最後にThe Coleman Archiveのシリーズに収録されているスライゴーの伝説的なデュオFred Finn & Peter Horanの演奏を抜き出してみる。リールは114くらい。ジグは128くらいとなる。これでゆったりと聴こえるから不思議なものだ。
地域による違いはあるか
ついでなので、異なるスタイルの演奏についても測ってみよう。
Vincent Broderickはゴールウェイ県東部出身のフルート奏者。ゴールウェイ県もコノート地方に含まれるが、この地域ではむしろ隣接するクレア県に近い演奏スタイルが好まれているため、北コノートのミュージシャンと比べると、同じタイプのチューンでも滑らかに聴こえる。Gael LinnのコンピレーションSeoltaí Séidte – Setting Sailのトラックから測ってみるとリールがおよそ110、ジグがおよそ118となる。
次にアイルランド南部シュリーヴルークラ(ケリー県とコーク県の県境地帯)出身のフルート奏者Billy CliffordのEchoes of Sliabh LuachraというCDから。ポルカとスライドが好まれる地域だが、もちろんジグとリールも収録されている。セットによって、比較的ストレートなノリになっているものと、北コノートの奏者に近いアクセントが付けられているものがある。速さはリールが103-108、ジグが120-126といったところだ。

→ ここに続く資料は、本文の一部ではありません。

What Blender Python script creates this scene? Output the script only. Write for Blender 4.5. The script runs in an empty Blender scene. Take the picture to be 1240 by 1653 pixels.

最後は北アイルランド、アーマー県出身のフルート奏者Fintan Vallely。近い地域のフルート奏者ではHarry Bradleyも有名で、どちらもダイナミックな演奏が特徴的だ。Traditional Irish Flute MusicというCDから測ると、リールが110-116、ジグが129くらいである。彼のスタイルはキレが良くスピード感があるが、測ってみるとそれほど顕著な差はないことがわかる。
トラディショナルなスタイルの演奏だと、地域による違いよりも奏者の個人差や意図する表現の差の方が顕著であると言えるかもしれない。もっと千差万別の結果を予想していたが、「標準的な速さ」がある程度の幅で見出せそうだ。
地域以外の違い
それでは、もっと現代的なスタイルの演奏ではどうだろう?多様なスタイルを追求しているミュージシャンがいる中で、「現代的な」という括りも乱暴すぎると思うが、ここでは2つのCDを参考にしてみたい。
GoitseのTall Tales & Misadventuresだとリールが122から124、ジグが140くらい。GrádaのNatural Angleだとリールが80から130、ジグが135くらい。基本となるテンポは明らかに速くなるが、時にはダンスチューンをゆったりとした演奏に乗せることもある。
ところで、レコーディングの始まりから現代に到るまでの「年代による違い」、ステージでのパフォーマンスで、ケーリーで、セッションでどのように演奏されるかという「シーンによる違い」は興味深いテーマになると思う。スコティッシュ、イングリッシュ、ケベコワ(フレンチカナディアン)などとの比較も面白いかもしれない。しかし、私にはこれらを語るにあたり適切な例を挙げることができないと思ったので、やめておいた。
そして個人的なこと
あらためて自分自身の演奏を省みると、その速さはこれまでに大きく変化している。2009年に録ったものを聴くと、リールは110、ジグは135くらい。リールは標準的と言える速さであり、ジグはさらにいくらか速めだ。これが今年の夏に録った大船渡セッションの課題曲の参考音源だと、リールが97、ジグが112とかなり遅くなっている。主な原因として考えられるのは、楽器をやって長くなるほど、トーンの質やアーティキュレーションに意識をするようになったこと、そして、首都圏に住んでいて時々セッションに顔を出していた2009年と比べ、他の奏者の演奏に合わせる機会が激減したことである。
さらに白状すると、ウケのいい軽快な演奏スタイルを脇目に、ある種のスノビズムから「速く演奏することに意味はない」という考え方に寄りかかってしまっていた可能性が否定できない。そのために、理想とする演奏の速さを追求するというあたりまえのことを、これまで見過ごしてしまったのかもしれない。今回の思いつきで、目指すべき速さの指標が、ある程度の幅に絞り込めることが分かったのは、大きな収穫だった。